GraphACT: Accelerating GCN Training on CPU-FPGA Heterogeneous Platforms
- URL: http://arxiv.org/abs/2001.02498v1
- Date: Tue, 31 Dec 2019 21:19:01 GMT
- Title: GraphACT: Accelerating GCN Training on CPU-FPGA Heterogeneous Platforms
- Authors: Hanqing Zeng, Viktor Prasanna
- Abstract summary: Graph Convolutional Networks (GCNs) have emerged as the state-of-the-art deep learning model for representation learning on graphs.
It is challenging to accelerate training of GCNs due to substantial and irregular data communication.
We design a novel accelerator for training GCNs on CPU-FPGA heterogeneous systems.

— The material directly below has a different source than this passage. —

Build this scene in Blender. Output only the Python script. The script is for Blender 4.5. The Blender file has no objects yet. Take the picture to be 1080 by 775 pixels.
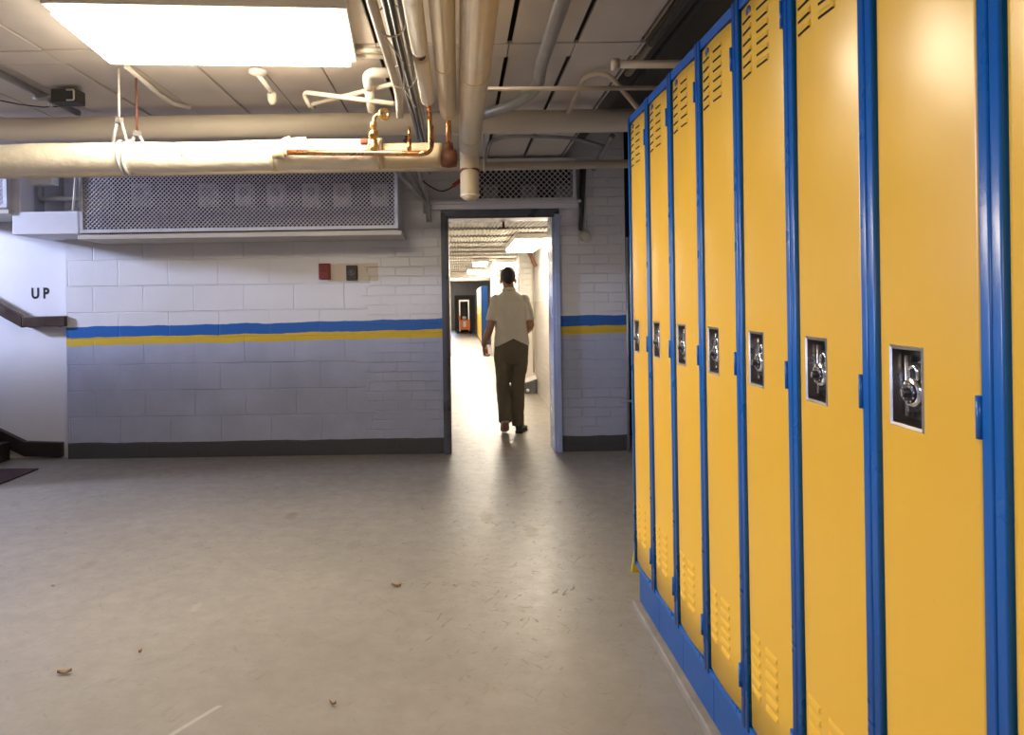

- Score: 1.2183405753834562
- License: http://arxiv.org/licenses/nonexclusive-distrib/1.0/
- Abstract: Graph Convolutional Networks (GCNs) have emerged as the state-of-the-art deep
learning model for representation learning on graphs. It is challenging to
accelerate training of GCNs, due to (1) substantial and irregular data
communication to propagate information within the graph, and (2) intensive
computation to propagate information along the neural network layers. To
address these challenges, we design a novel accelerator for training GCNs on
CPU-FPGA heterogeneous systems, by incorporating multiple
algorithm-architecture co-optimizations. We first analyze the computation and
communication characteristics of various GCN training algorithms, and select a
subgraph-based algorithm that is well suited for hardware execution. To
optimize the feature propagation within subgraphs, we propose a lightweight
pre-processing step based on a graph theoretic approach. Such pre-processing
performed on the CPU significantly reduces the memory access requirements and
the computation to be performed on the FPGA. To accelerate the weight update in
GCN layers, we propose a systolic array based design for efficient
parallelization. We integrate the above optimizations into a complete hardware
pipeline, and analyze its load-balance and resource utilization by accurate
performance modeling. We evaluate our design on a Xilinx Alveo U200 board
hosted by a 40-core Xeon server. On three large graphs, we achieve an order of
magnitude training speedup with negligible accuracy loss, compared with
state-of-the-art implementation on a multi-core platform.